** Stored data **
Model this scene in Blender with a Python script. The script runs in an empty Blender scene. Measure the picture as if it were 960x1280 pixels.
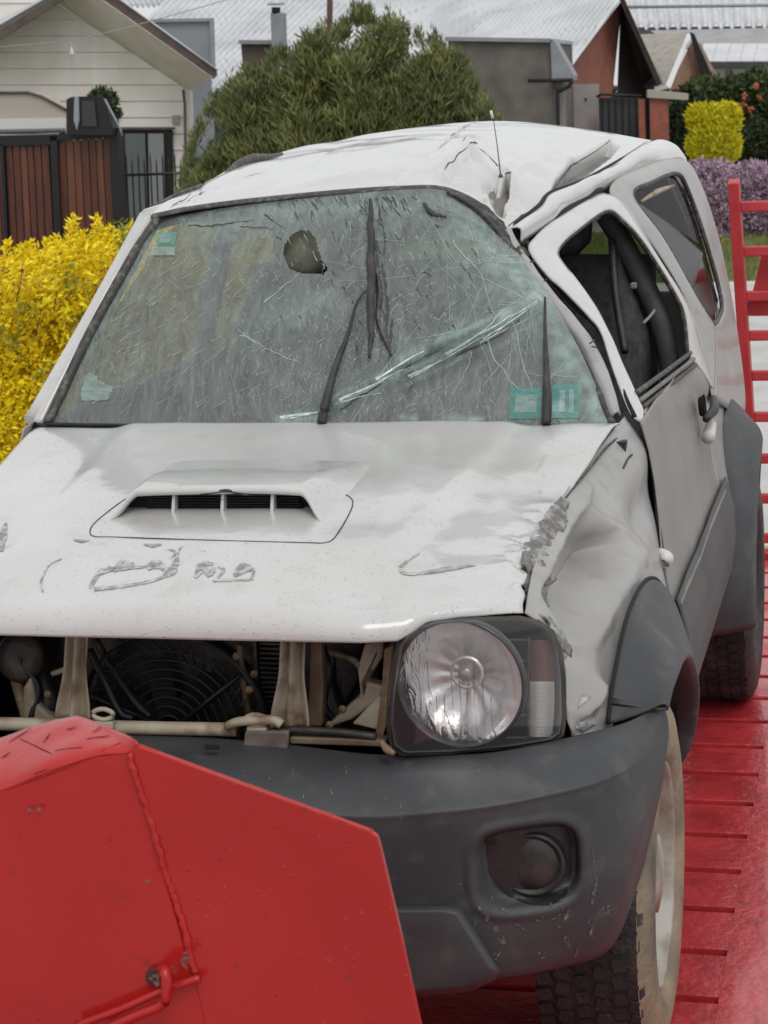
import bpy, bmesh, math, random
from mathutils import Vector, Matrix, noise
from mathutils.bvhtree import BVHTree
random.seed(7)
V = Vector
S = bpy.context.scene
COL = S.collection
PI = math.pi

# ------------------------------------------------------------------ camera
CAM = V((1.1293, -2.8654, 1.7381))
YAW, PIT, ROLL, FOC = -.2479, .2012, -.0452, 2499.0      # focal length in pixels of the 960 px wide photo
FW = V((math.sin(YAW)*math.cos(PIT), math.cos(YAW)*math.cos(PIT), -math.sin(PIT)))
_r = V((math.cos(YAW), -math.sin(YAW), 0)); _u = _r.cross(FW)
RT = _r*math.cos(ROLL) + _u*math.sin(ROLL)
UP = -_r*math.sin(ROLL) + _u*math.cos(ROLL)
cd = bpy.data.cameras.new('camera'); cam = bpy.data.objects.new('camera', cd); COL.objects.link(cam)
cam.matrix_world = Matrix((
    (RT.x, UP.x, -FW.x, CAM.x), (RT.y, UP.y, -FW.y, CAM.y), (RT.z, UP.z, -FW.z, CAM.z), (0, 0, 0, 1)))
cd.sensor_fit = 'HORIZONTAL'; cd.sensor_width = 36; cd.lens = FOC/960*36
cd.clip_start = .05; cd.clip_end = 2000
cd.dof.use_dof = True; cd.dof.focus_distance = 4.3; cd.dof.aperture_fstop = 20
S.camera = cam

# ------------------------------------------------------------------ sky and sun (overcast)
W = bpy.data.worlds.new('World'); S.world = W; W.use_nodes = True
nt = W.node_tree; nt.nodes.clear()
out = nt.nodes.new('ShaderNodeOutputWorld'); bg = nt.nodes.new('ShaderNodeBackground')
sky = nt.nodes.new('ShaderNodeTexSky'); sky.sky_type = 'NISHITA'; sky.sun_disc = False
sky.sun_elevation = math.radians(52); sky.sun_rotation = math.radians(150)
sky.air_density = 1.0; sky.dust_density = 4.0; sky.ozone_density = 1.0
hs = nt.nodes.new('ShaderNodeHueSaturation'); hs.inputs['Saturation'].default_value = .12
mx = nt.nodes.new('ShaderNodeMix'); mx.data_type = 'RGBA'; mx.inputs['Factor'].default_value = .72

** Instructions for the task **
Restate the listing above word for word, and skip the pictures.

** Expected output **
Model this scene in Blender with a Python script. The script runs in an empty Blender scene. Measure the picture as if it were 960x1280 pixels.
import bpy, bmesh, math, random
from mathutils import Vector, Matrix, noise
from mathutils.bvhtree import BVHTree
random.seed(7)
V = Vector
S = bpy.context.scene
COL = S.collection
PI = math.pi

# ------------------------------------------------------------------ camera
CAM = V((1.1293, -2.8654, 1.7381))
YAW, PIT, ROLL, FOC = -.2479, .2012, -.0452, 2499.0      # focal length in pixels of the 960 px wide photo
FW = V((math.sin(YAW)*math.cos(PIT), math.cos(YAW)*math.cos(PIT), -math.sin(PIT)))
_r = V((math.cos(YAW), -math.sin(YAW), 0)); _u = _r.cross(FW)
RT = _r*math.cos(ROLL) + _u*math.sin(ROLL)
UP = -_r*math.sin(ROLL) + _u*math.cos(ROLL)
cd = bpy.data.cameras.new('camera'); cam = bpy.data.objects.new('camera', cd); COL.objects.link(cam)
cam.matrix_world = Matrix((
    (RT.x, UP.x, -FW.x, CAM.x), (RT.y, UP.y, -FW.y, CAM.y), (RT.z, UP.z, -FW.z, CAM.z), (0, 0, 0, 1)))
cd.sensor_fit = 'HORIZONTAL'; cd.sensor_width = 36; cd.lens = FOC/960*36
cd.clip_start = .05; cd.clip_end = 2000
cd.dof.use_dof = True; cd.dof.focus_distance = 4.3; cd.dof.aperture_fstop = 20
S.camera = cam

# ------------------------------------------------------------------ sky and sun (overcast)
W = bpy.data.worlds.new('World'); S.world = W; W.use_nodes = True
nt = W.node_tree; nt.nodes.clear()
out = nt.nodes.new('ShaderNodeOutputWorld'); bg = nt.nodes.new('ShaderNodeBackground')
sky = nt.nodes.new('ShaderNodeTexSky'); sky.sky_type = 'NISHITA'; sky.sun_disc = False
sky.sun_elevation = math.radians(52); sky.sun_rotation = math.radians(150)
sky.air_density = 1.0; sky.dust_density = 4.0; sky.ozone_density = 1.0
hs = nt.nodes.new('ShaderNodeHueSaturation'); hs.inputs['Saturation'].default_value = .12
mx = nt.nodes.new('ShaderNodeMix'); mx.data_type = 'RGBA'; mx.inputs['Factor'].default_value = .72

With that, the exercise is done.